■ Written problem
Include the line containing "XL, XR = -0.66, 0.512" and all lines before it, repeated exactly from the listing below, without pictures.

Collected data
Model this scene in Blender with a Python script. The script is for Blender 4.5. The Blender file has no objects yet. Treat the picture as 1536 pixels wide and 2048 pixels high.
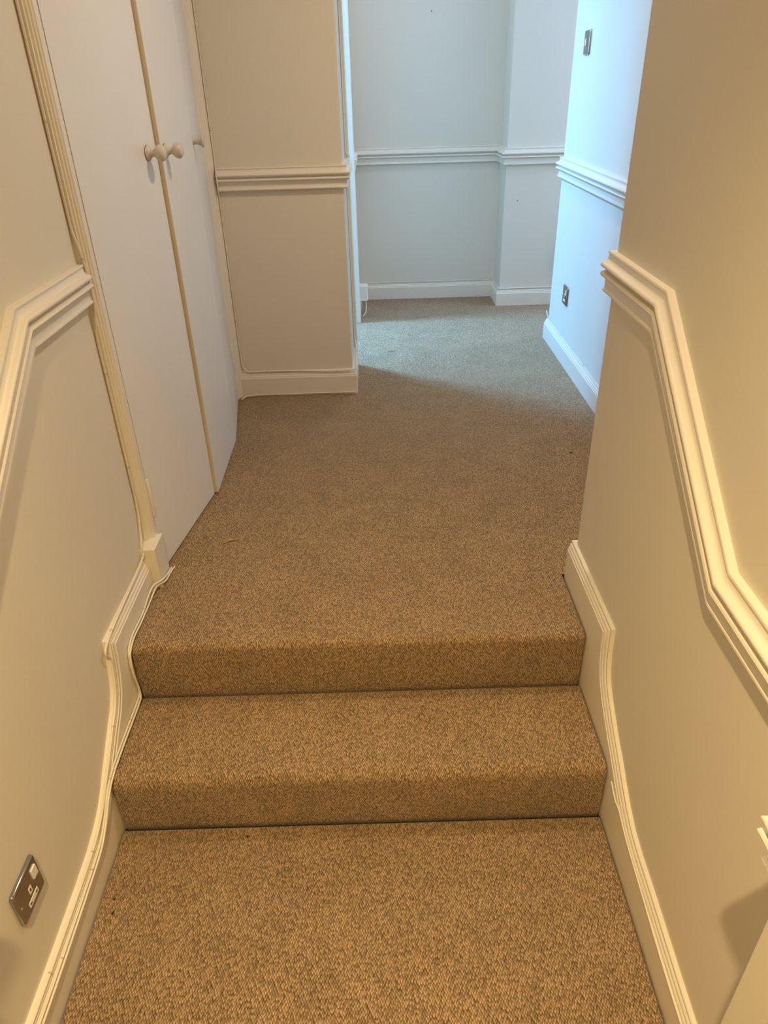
import bpy, bmesh, math, random
from mathutils import Vector, Matrix

random.seed(7)
SC = bpy.context.scene
COL = SC.collection
Z2 = 0.32            # upper landing
Z1 = 0.16            # middle tread
CEIL = 2.66
XL, XR = -0.66, 0.512   # near wall faces

# ------------------------------------------------------------------ materials
def new_mat(name):
    m = bpy.data.materials.new(name); m.use_nodes = True
    nt = m.node_tree; nt.nodes.clear()
    out = nt.nodes.new('ShaderNodeOutputMaterial')
    b = nt.nodes.new('ShaderNodeBsdfPrincipled')
    nt.links.new(b.outputs[0], out.inputs[0])
    return m, nt, b

def N(nt, t, **kw):
    n = nt.nodes.new(t)
    for k, v in kw.items():
        setattr(n, k, v)
    return n

def setin(n, **kw):
    for k, v in kw.items():
        n.inputs[k.replace('_', ' ')].default_value = v
    return n

def paint(name, col, rough=0.6, bump=0.05, scale=160.0, vary=0.03, big=2.2, spec=0.4):
    m, nt, b = new_mat(name)
    tc = N(nt, 'ShaderNodeTexCoord')
    n1 = setin(N(nt, 'ShaderNodeTexNoise'), Scale=scale, Detail=3.0)
    n2 = setin(N(nt, 'ShaderNodeTexNoise'), Scale=big, Detail=4.0)
    nt.links.new(tc.outputs['Object'], n1.inputs['Vector'])
    nt.links.new(tc.outputs['Object'], n2.inputs['Vector'])
    r = N(nt, 'ShaderNodeValToRGB')
    e = r.color_ramp.elements
    e[0].position, e[1].position = 0.3, 0.7
    e[0].color = tuple(c * (1 - vary) for c in col) + (1,)
    e[1].color = tuple(min(1, c * (1 + vary)) for c in col) + (1,)
    nt.links.new(n2.outputs['Fac'], r.inputs['Fac'])
    nt.links.new(r.outputs['Color'], b.inputs['Base Color'])
    bp = setin(N(nt, 'ShaderNodeBump'), Strength=bump, Distance=0.002)
    nt.links.new(n1.outputs['Fac'], bp.inputs['Height'])
    nt.links.new(bp.outputs['Normal'], b.inputs['Normal'])
    b.inputs['Roughness'].default_value = rough
    b.inputs['Specular IOR Level'].default_value = spec
    return m

M = {}
M['wall'] = paint('wall_paint', (0.72, 0.685, 0.60), 0.75, 0.10, 220, 0.02, spec=0.3)
M['trim'] = paint('gloss_paint', (0.78, 0.74, 0.655), 0.38, 0.05, 90, 0.02, spec=0.45)
M['door'] = paint('door_paint', (0.77, 0.765, 0.755), 0.42, 0.04, 60, 0.02, 3.0, spec=0.45)
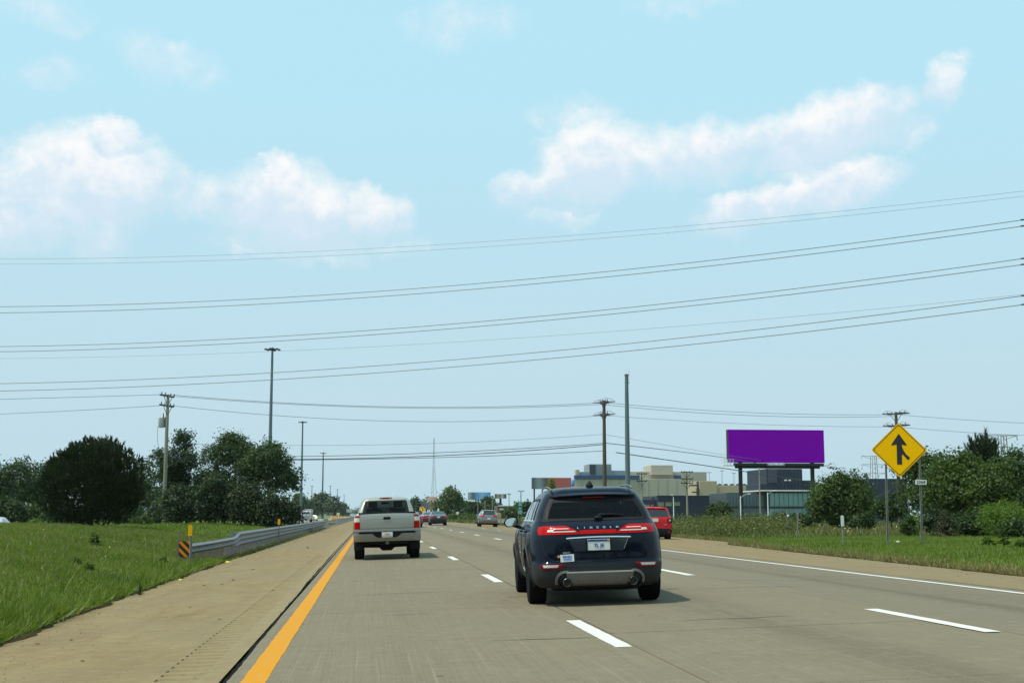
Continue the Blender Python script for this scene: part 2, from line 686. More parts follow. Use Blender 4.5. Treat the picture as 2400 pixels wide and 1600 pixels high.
    bp.inputs['Distance'].default_value = .006
    h = fine if shoulder else t.m('ADD', fine, t.m('MULTIPLY', streak2, .8))
    t.link(h, bp.inputs['Height'])
    t.link(bp.outputs[0], b.inputs['Normal'])
    return m


CONC = concrete('lane_concrete')
SHOU = concrete('shoulder_concrete', True)
DARKJ = pm('joint_filler', (.010, .009, .008), .95, var=.2, spec=.05)
ASPH = pm('old_asphalt', (.19, .185, .17), .9, var=.12, scale=.3, bump=.2, bscale=30)

# --- the carriageway: a bedding sheet, then single slabs as far as one can tell them apart, then one sheet
LANES = [(-1.14, 2.46), (2.46, 6.02), (6.02, 9.55)]
mb = MB()
mb.grid([[(x, y, zroad(x) - .09) for x in (-1.2, 2.46, 5.9, 6.02, 9.5, 9.6)] for y in (-40, 3, 95)])
road = mb.build('road', DARKJ, kind='structure')
road['label'] = 'three lane concrete carriageway'
rs = random.Random(5)
SL = 4.15
for (x0, x1) in LANES:
    for i in range(-2, 21):
        ya, yb = 4.9 + SL * i, 4.9 + SL * (i + 1)
        g = .007
        gl = .013
        dz = rs.uniform(-.0025, .0025)
        b_ = .008
        rows = []
        pts = lambda a, c, d, e, z: None
        m_ = MB()
        xa, xb = x0 + gl, x1 - gl
        top = []
        bx = [xa, xa + b_, (xa + xb) / 2, xb - b_, xb]
        if xa < 5.9 < xb:
            bx[2] = 5.9 - .3
        by = [ya + g, ya + g + b_, yb - g - b_, yb - g]
        for j, yy in enumerate(by):
            top.append([(xx, yy, zroad(xx) + dz - (.008 if (j in (0, 3) or k in (0, 4)) else 0)) for k, xx in enumerate(bx)])
        m_.grid(top)
        n0 = len(m_.v)
        rim = [0, 1, 2, 3, 4, 9, 14, 19, 18, 17, 16, 15, 10, 5]
        low = [(m_.v[k][0], m_.v[k][1], m_.v[k][2] - .085) for k in rim]
        m_.v += low
        for q in range(len(rim)):
            q2 = (q + 1) % len(rim)
            m_.f.append((rim[q], rim[q2], n0 + q2, n0 + q))
        m_.build('concrete_slab', CONC, road)
mb = MB()
ff = [92.05, 110, 140, 200, 300, 500, 900, 1600, 3000]
mb.grid([[(x, y, zroad(x)) for x in (-1.14, 2.4, 5.9, 6.1, 9.55)] for y in ff])
far = mb.build('road_surface', CONC, road)
# left shoulder
mb = MB()
yy = [-40, 0, 10, 15, 22, 30, 41, 55, 66, 80, 95, 130, 200, 400, 900, 3000]
mb.grid([[(x, y, zroad(x)) for x in (ledge(y) - .25, ledge(y) + .8, -2.6, -1.78)] for y in yy])
mb.grid([[(x, y, zroad(x)) for x in (-1.28, -1.16)] for y in yy])
mb.grid([[(x, y, zroad(x)) for x in (-1.78, -1.28)] for y in [44, 80, 200, 900, 3000]])
mb.grid([[(x, y, zroad(x)) for x in (-1.78, -1.28)] for y in [-40, 3]])
lsh = mb.build('left_shoulder', SHOU, kind='structure')
lsh['label'] = 'dusty tan concrete shoulder along the median'
# rumble strip: milled grooves, a scalloped sheet in the shoulder
mb = MB()
rows = []
y = 3.0
while y < 44:
    ph = (y % .30) / .30
    dep = -.032 * max(0, math.sin(ph * 6.28318)) ** .7
    rows.append([(-1.78, y, zroad(-1.78)), (-1.70, y, zroad(-1.70)), (-1.69, y, zroad(-1.69) + dep), (-1.36, y, zroad(-1.36) + dep), (-1.35, y, zroad(-1.35)), (-1.28, y, zroad(-1.28))])
    y += .0375
mb.grid(rows)
mb.build('rumble_strip', SHOU, lsh)
# right shoulder and merging lane
mb = MB()
yy = sorted(set([-40, 3] + [y for y in RE_Y if y > 0] + [400, 800]))
mb.grid([[(9.57 + (redge(y) + .25 - 9.57) * k / 4, y, zroad(9.57 + (redge(y) + .25 - 9.57) * k / 4)) for k in range(5)] for y in yy])
rsh = mb.build('right_shoulder', SHOU, kind='structure')
rsh['label'] = 'tan paved shoulder and merging lane beside the right edge line'
# opposing carriageway beyond the median
mb = MB()
yy = [-60, 0, 30, 60, 80, 100, 125, 150, 175, 200, 230, 260, 300, 350, 450, 600, 1000, 3000]
mb.grid([[(ocen(y) + dx, y, OZ) for dx in (-5.8, 0, 5.8)] for y in yy])
mb.build('opposing_road', ASPH, kind='structure')['label'] = 'opposing carriageway beyond the grassy median'


# --- painted lines
def paint(name, col, wear):
    m = bpy.data.materials.new(name)
    m.use_nodes = True
    t = NT(m.node_tree)
    b = m.node_tree.nodes['Principled BSDF']
    ge = t.n('ShaderNodeNewGeometry')
    sp = t.n('ShaderNodeSeparateXYZ')
    t.link(ge.outputs['Position'], sp.inputs[0])
    n = t.noise(t.comb(t.m('MULTIPLY', sp.outputs[0], 30), t.m('MULTIPLY', sp.outputs[1], 3)), 1.0, 5, .65)
    n2 = t.noise(ge.outputs['Position'], 30, 3, .7)
    c = t.mix(t.m('MULTIPLY', t.ramp(n, .45, .8), wear), col, (.30, .27, .2))
    c = t.mix(t.m('MULTIPLY', t.ramp(n2, .6, .8), wear * .8), c, (.22, .19, .14))
    t.link(c, b.inputs['Base Color'])
    b.inputs['Roughness'].default_value = .8
    b.inputs['Specular IOR Level'].default_value = .1
    return m


YEL = paint('yellow_road_paint', (.50, .215, .006), .5)
WHI = paint('white_road_paint', (.56, .555, .50), .36)


def strip(name, x0, x1, y0, y1, mat, parent, jag=.006, step=None, seed=1, z=.005):
    q = random.Random(seed)
    m_ = MB()
    rows = []
    y = y0
    while y <= y1 + 1e-6:
        a, b_ = x0 + q.uniform(-jag, jag), x1 + q.uniform(-jag, jag)
        rows.append([(a, y, zroad(a) + z), ((a + b_) / 2, y, zroad((a + b_) / 2) + z), (b_, y, zroad(b_) + z)])
        y += step or max(.12, y * .012)
    m_.grid(rows)
    return m_.build(name, mat, parent)


strip('yellow_edge_line', -.985, -.785, 3, 900, YEL, road, .005, seed=2)
strip('white_edge_line', 9.07, 9.20, 3, 66, WHI, road, .004, seed=3)
for i, y0 in enumerate([66 + 12.2 * k for k in range(1, 20)]):
    strip('lane_dash', 9.07, 9.20, y0, y0 + 3, WHI, road, .004, seed=40 + i)
for i in range(40):
    y0 = -.5 + 11.5 * i
    y1 = y0 + 3.0
    if i > 30:
        continue
    for xc, dy, sd in ((2.335, .85, 0), (5.86, .8, 50)):
        strip('lane_dash', xc - .08, xc + .08, y0 + dy, y1 + dy, WHI, road, .006, step=.25 if i < 4 else .75, seed=100 + i + sd)
# tar-sealed crack beside the yellow line
q = random.Random(9)
mb = MB()
rows, y, wob = [], 3.0, 0.0
while y < 140:
    wob = wob * .92 + q.uniform(-.006, .006)
    xc = interp(y, [10, 29, 63], [-1.10, -1.19, -1.2]) + wob
    hw = .014 + q.uniform(-.006, .006)
    rows.append([(xc - hw, y, zroad(xc) + .005), (xc + hw, y, zroad(xc) + .005)])
    y += max(.2, y * .02)
mb.grid(rows)
mb.build('joint_sealant', pm('tar', (.008, .008, .008), .95, var=.1, spec=.05), road)

q = random.Random(31)
for k, (x0, y0, ln, ang) in enumerate(((.25, 16.6, .55, 1.45), (-.2, 21.0, 1.6, 1.5), (1.2, 12.9, 1.1, 1.62), (3.4, 14.2, 1.4, 1.4), (4.9, 19.5, 1.9, 1.55), (7.1, 22.5, 1.7, 1.6), (-2.6, 17.5, 1.2, .3), (-3.2, 26.0, 1.8, .25), (.9, 29.0, 1.8, 1.5), (4.4, 31.0, 1.5, 1.6), (2.0, 19.2, .5, 1.5), (10.4, 27.0, 1.5, 1.3))):
    mb = MB()
    rows, x, y, a = [], x0, y0, ang
    n = 14
    for i in range(n + 1):
        w_ = .009 * math.sin(math.pi * (i + .4) / (n + .8)) + .003
        rows.append([(x, y - w_, zroad(x) + .0055), (x, y + w_, zroad(x) + .0055)])
        a = ang + q.uniform(-.35, .35)
        x += math.sin(a) * ln / n
        y += math.cos(a) * ln / n
    mb.grid(rows)
    mb.build('crack', MATS['joint_filler'], road if -1.1 < x0 < 9.5 else (lsh if x0 < 0 else rsh))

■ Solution
Model this scene in Blender with a Python script. The script is for Blender 4.5. The Blender file has no objects yet. Treat the picture as 1536 pixels wide and 2048 pixels high.
import bpy, bmesh, math, random
from mathutils import Vector, Matrix

random.seed(7)
SC = bpy.context.scene
COL = SC.collection
Z2 = 0.32            # upper landing
Z1 = 0.16            # middle tread
CEIL = 2.66
XL, XR = -0.66, 0.512   # near wall faces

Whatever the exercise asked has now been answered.